The next layer in the socio-economic cake is the western expat, typically from western Europe or the US with a balding head and bad sunburn during the first 6 months. These figures are mostly older white men living with their expat wives holding down sr. management and consulting roles in various local firms. All the major consulting, advertising, accounting etc. firms send their slowest or most exotic for a turn in the sun.
The men make money and the desperately bored housewives make mischief. With a maid or nanny available for a few hundred dollars a month and zero taxation, domestic bliss quickly leads to boredom and the typical expat games of slap and tickle with the local tennis club pro and a stiff gin and tonic.
Expat Children have the opportunity for good schooling and are typically well taken care of until puberty at which point it is best to place them in an academic setting outside of the country where questioning authority is a rite of passage and not a potential pre-cursor to expulsion or prison.
The next layer of the socio-economic cake is slightly slavic or cold war flavoured. Typical Eastern European or former Soviet satellite states provide their citizens who have top notch engineering and technical backgrounds all provided efficiently and with endearingly accented English.

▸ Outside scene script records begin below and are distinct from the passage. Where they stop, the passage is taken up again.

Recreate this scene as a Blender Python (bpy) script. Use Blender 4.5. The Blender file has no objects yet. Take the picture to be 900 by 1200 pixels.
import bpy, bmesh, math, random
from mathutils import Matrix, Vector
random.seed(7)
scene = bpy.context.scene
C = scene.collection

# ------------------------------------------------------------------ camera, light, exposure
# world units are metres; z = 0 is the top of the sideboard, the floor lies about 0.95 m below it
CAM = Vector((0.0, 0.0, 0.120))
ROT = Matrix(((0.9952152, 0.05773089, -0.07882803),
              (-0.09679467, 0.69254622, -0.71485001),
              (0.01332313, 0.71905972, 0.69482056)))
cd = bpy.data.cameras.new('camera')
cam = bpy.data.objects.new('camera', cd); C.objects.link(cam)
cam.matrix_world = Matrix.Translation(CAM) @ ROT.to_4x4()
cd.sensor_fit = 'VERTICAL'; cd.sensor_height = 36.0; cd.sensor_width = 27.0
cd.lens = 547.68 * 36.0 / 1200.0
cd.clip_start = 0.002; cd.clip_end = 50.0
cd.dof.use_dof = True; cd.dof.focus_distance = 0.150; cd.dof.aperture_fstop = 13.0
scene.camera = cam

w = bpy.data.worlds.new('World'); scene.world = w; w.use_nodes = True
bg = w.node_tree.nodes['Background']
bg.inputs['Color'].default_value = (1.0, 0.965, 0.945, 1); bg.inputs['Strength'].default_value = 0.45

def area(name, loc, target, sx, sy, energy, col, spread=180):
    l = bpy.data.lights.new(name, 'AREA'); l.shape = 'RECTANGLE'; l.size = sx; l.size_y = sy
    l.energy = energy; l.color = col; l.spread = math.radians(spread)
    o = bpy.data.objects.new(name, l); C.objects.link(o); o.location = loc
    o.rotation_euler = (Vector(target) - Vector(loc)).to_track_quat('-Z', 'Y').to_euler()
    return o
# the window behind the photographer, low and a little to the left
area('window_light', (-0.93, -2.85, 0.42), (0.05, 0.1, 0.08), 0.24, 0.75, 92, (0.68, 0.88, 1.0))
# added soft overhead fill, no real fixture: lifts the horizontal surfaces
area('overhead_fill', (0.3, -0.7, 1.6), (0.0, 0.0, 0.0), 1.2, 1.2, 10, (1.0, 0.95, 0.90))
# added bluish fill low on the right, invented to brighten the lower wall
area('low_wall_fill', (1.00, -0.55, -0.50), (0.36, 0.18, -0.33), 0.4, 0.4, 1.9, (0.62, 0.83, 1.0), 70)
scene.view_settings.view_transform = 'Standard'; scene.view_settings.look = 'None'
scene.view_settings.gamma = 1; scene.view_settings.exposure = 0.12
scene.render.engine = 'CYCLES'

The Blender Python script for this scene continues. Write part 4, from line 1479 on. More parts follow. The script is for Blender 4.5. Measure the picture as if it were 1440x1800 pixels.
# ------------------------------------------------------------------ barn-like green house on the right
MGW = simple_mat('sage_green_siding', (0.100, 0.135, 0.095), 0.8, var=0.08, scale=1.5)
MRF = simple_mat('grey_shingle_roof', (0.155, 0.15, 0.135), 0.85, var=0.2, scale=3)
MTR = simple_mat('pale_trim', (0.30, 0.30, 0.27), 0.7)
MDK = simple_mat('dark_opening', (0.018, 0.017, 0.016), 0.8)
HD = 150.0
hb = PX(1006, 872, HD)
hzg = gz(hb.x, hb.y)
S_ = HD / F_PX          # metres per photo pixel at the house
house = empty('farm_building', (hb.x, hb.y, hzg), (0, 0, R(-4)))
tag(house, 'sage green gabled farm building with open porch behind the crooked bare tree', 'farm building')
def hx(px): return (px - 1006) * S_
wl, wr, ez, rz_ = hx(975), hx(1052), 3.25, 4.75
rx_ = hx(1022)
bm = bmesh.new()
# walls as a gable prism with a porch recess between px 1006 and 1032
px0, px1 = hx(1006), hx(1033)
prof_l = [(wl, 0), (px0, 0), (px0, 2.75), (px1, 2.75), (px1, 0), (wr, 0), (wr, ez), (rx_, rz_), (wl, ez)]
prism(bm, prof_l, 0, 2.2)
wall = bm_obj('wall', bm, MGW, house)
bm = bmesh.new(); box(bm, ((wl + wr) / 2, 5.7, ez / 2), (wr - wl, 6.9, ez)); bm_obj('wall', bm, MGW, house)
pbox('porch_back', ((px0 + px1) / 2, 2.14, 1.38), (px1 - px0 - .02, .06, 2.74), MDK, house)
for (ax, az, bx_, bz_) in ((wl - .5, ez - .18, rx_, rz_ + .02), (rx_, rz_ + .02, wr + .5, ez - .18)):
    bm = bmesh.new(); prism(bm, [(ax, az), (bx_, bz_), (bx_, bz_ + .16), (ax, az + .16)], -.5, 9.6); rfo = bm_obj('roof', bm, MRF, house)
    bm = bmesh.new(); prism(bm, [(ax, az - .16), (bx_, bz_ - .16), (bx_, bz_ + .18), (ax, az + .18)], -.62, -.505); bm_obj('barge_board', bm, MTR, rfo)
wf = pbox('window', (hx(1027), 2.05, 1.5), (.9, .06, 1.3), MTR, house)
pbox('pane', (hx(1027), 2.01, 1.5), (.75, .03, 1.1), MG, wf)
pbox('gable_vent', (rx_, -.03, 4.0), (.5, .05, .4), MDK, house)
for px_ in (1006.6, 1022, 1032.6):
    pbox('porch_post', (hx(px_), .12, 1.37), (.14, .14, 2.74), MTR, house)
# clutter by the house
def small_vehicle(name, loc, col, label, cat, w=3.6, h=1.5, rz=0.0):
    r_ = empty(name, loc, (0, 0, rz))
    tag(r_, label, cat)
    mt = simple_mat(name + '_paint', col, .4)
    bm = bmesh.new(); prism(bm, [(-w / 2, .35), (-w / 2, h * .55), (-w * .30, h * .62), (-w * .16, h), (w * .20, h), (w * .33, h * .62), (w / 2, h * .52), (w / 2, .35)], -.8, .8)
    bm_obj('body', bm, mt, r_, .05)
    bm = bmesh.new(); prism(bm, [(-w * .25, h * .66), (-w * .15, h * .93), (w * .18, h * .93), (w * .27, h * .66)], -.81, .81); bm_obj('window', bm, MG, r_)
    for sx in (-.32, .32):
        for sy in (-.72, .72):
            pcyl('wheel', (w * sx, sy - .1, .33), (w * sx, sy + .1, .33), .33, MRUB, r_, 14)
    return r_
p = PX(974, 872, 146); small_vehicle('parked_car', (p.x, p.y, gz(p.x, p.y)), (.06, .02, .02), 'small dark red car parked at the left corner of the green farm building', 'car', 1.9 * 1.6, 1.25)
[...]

The final layer of citizenry are the tireless worker bees, typically from Kerala in India or parts of Pakistan. These are men who live in camps and help manifest the architects dreams and engineers plans. Dubai has one of the most skewed sex ratios on the planet due to its expat workforce. The worker bees are typically sending home a few hundred dollars to their thankful families on the sub-continent. They live in dormitory settings, sometimes paid months late and do not have access to their passports. Imagine something from a Victorian sweatshop served with curry on the side and an extra helping of 140 degree heat.
These are of course crude generalizations. There are enough fabulously wealthy Indian traders, Uzbeki and Iranian merchants, American hustlers, Polish traders and Irish expats slinging Guinness to break any hard rule on occupation, nationality or sentiment. It is the star-wars bar serving venti mocachiatos to arms dealers and real estate moguls, where can you be or buy anything in an American mall air-conditioned setting.
The rules are enforced relative to your standing on the socio-economic cake and most things tend to work well, but some icky things get swept under the carpet. All the components of the well oiled police state are in place, ministry of information, no dissent etc.
Dubai as a country/company is a bit like Madonna going in for a new vogue every few years and amazingly pulling ever larger rabbits out of its performing hats. From logistics to tourism, to real estate to ironically a financial center. Dubai was positioning itself as a financial center, the Switzerland of the region, but unfortunately lost a few good outsiders brought in.
The recent problems with Dubai will probably highlight many economic and political issues that were overlooked while the malls were full and the cranes were busy. Dubai does have a debtors prison. Pity they can't take the Kuwait option and just pay off everyone's debt.